1.3. Using the Python Library¶
The xGT client is a Python library, xgt
, that connects to a running xGT server.
This section gives a brief overview of using xgt
to perform graph analytics with xGT.
Section Graph Thinking provides a tutorial on graph analysis with xGT, including how to think of and model your data as a graph.
The first step is to connect to the server which returns a Connection
object. This object is used to drive the server to perform graph analysis.
To learn more about connecting to a server, see Connecting to a Server:
import xgt
server = xgt.Connection(host = 'localhost')
The second step is to create a new graph by creating one or more vertex and edge frames. The example below defines an empty graph on the server:
vertex_frame = server.create_vertex_frame(name = 'VertexFrame',
schema = [['id', xgt.INT]],
key = 'id')
edge_frame = server.create_edge_frame(name = 'EdgeFrame',
source = 'VertexFrame',
target = 'VertexFrame',
schema = [['source_id', xgt.INT],
['target_id', xgt.INT],
['value', xgt.TEXT]],
source_key = 'source_id',
target_key = 'target_id')
In this example, vertex_frame
and edge_frame
are frame proxy objects that can be used to load data into the graph and obtain basic information about it.
To read more about frame types in xGT as well as the API for creating and modifying frames, see Frames and Namespaces and Frame Management.
The third step is to load data into the graph. Data Movement discusses loading data in detail.
The fourth step is to run queries to search for graph patterns. Queries are Python strings following the Trovares Query Language (TQL) syntax:
query = """
MATCH (a)-[e1:EdgeFrame]->(b)<-[e2:EdgeFrame]-(c)
WHERE e1.value = e2.value
RETURN COUNT(*)
"""
job = server.run_job(query)
For more information on running queries, see Job Management. Sections The Trovares Query Language (TQL) and TQL for Cypher Users discuss TQL.
1.3.1. Multiprocessing¶
There are some limitations on using multiple processes in Python with xgt. When creating multiple processes, xgt requires that the connection must be created after all processes have forked within a specific process. Creating a connection and then forking will not work correctly. This means a user may do the following common scenarios:
Fork processes and create a connection within the newly forked processes (so long as the user doesn’t fork again within these processes).

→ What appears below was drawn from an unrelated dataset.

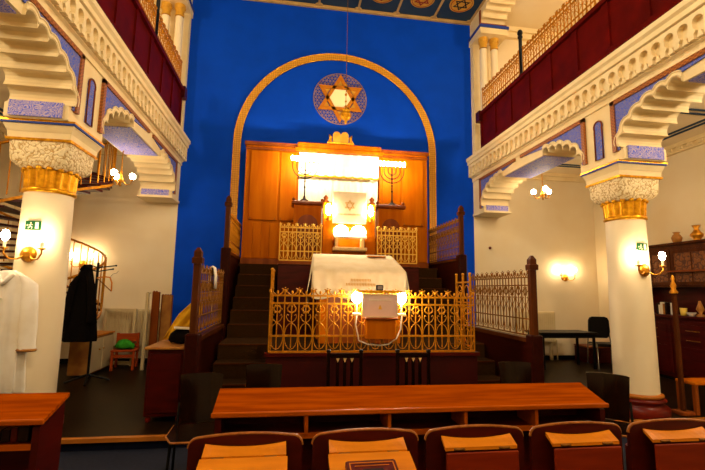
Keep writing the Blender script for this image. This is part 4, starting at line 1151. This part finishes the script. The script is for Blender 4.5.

Fork processes from parent process and then create a connection in the parent.
An example of how to use multiprocessing with xgt:
from multiprocessing import Process
import xgt
def process(query):
server = xgt.Connection(host = 'localhost')
job = server.run_job(query)
query = """
MATCH (a)-[e1:EdgeFrame]->(b)<-[e2:EdgeFrame]-(c)
WHERE e1.value = e2.value
RETURN COUNT(*) INTO result
"""
p = Process(target = process, args = (query,))
p.start()
server = xgt.Connection(host = 'localhost')
p.join()
result = server.get_table_frame('result')
An example of an incorrect way to use multiprocessing:
from multiprocessing import Process
import xgt
server = xgt.Connection(host = 'localhost')
def process(query):
job = server.run_job(query)
query = """
MATCH (a)-[e1:EdgeFrame]->(b)<-[e2:EdgeFrame]-(c)
WHERE e1.value = e2.value
RETURN COUNT(*) INTO result
"""
p = Process(target = process, args = (query,))
p.start()
p.join()
result = server.get_table_frame('result')
These limitations only apply to libraries that use fork. Libraries that use multithreading work as expected.